Installation of Glibc This package requires its patch to be applied before you can install it. Make sure it's unpacked before running the installation commands. Before starting to install glibc, you must cd into the glibc-&glibc-version; directory and unpack glibc-linuxthreads inside the glibc-&glibc-version; directory, not in /usr/src as you normally would do. This package is known to behave badly when you have changed its default optimization flags (including the -march and -mcpu options). Glibc is best left alone. Therefore, if you have defined any environment variables that override default optimizations, such as CFLAGS and CXXFLAGS, we recommend unsetting or modifying them when building Glibc.

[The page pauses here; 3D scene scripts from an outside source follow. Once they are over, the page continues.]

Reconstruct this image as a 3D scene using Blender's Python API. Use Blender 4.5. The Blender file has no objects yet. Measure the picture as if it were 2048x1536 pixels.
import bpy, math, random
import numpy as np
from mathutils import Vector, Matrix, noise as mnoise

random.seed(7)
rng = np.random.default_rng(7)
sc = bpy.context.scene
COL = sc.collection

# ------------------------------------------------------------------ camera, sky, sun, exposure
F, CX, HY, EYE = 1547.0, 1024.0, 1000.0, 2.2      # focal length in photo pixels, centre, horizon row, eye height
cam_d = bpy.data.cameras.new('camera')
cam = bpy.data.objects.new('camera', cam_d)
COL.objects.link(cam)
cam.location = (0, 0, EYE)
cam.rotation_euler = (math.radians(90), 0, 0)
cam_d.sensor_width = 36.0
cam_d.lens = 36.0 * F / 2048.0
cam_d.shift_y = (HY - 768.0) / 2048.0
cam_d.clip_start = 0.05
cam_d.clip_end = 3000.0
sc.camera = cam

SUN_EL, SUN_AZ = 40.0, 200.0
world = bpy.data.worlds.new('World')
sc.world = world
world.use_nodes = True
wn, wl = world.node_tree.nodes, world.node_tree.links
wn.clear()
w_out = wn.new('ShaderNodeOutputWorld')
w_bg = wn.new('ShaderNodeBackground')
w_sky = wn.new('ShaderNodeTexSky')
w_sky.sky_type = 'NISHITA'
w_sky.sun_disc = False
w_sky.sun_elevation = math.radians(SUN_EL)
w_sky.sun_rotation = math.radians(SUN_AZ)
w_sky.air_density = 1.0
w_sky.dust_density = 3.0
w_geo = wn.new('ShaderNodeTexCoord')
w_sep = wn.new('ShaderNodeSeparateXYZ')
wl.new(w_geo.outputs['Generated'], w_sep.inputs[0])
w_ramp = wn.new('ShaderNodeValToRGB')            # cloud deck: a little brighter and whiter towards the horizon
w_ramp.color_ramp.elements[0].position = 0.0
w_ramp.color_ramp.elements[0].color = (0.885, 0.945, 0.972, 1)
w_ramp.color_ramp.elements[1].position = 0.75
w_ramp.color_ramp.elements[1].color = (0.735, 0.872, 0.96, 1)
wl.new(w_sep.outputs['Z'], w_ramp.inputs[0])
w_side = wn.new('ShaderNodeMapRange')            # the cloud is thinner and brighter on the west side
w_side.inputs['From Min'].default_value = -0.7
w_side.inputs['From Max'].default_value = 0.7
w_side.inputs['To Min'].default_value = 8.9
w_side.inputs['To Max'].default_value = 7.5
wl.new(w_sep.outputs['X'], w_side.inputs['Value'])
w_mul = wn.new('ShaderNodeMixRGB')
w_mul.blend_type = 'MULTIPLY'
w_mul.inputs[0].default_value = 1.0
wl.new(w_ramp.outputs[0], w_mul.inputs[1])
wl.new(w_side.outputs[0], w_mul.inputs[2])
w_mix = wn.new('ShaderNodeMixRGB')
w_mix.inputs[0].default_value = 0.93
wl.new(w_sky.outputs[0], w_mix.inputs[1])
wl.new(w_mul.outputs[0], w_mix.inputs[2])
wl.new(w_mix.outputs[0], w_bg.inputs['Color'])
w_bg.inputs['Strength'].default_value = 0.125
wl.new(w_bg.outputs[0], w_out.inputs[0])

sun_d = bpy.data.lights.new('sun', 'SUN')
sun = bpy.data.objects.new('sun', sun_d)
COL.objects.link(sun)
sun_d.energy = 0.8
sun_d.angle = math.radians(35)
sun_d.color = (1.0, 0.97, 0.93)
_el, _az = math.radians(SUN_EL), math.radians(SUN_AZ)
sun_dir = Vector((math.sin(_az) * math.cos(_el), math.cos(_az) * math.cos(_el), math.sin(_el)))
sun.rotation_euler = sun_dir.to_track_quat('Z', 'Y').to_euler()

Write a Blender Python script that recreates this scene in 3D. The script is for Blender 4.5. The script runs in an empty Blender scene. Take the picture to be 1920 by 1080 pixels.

You have been warned. Also, don't pass the --enable-kernel option to the configure script. It's known to cause segmentation faults when other packages like fileutils, make and tar are linked against it. Basically, compiling Glibc in any other way than the book suggests is putting your system at very high risk. Install Glibc by running the following commands: patch -Np1 -i ../glibc-&glibc-patch-version;.patch && touch /etc/ld.so.conf && mkdir ../glibc-build && cd ../glibc-build && ../glibc-&glibc-version;/configure --prefix=/usr --disable-profile \     --enable-add-ons --libexecdir=/usr/bin && echo "cross-compiling = no" > configparms && make && make install && make localedata/install-locales && exec /static/bin/bash --login An alternative to running make localedata/install-locales is to only install those locales which you need or want. This can be achieved using the localedef command. Information on this can be found in the INSTALL file in the glibc-&glibc-version; tree. One thing to note is that the localedef program assumes that the /usr/lib/locale directory exists, so you need to create it first. The Linux Threads man pages are not going to be installed at this point because it requires a working Perl installation. We'll install Perl later on in this chapter, so we'll come back to the Linux Threads man page installation after that. During the configure stage you will see the following warning:
configure: warning: *** These auxiliary programs are missing or too old: msgfmt *** some features will be disabled. *** Check the INSTALL file for required versions.
The missing msgfmt (from the gettext package which we will install later in this chapter) won't cause any problems. msgfmt is used to generate the binary translation files that are used to make your system talk in a different language. Because these translation files have already been generated for you, there is no need for msgfmt. You'd only need msgfmt if you change the translation source files (the *.po files in the po subdirectory) which would require you to re-generate the binary files.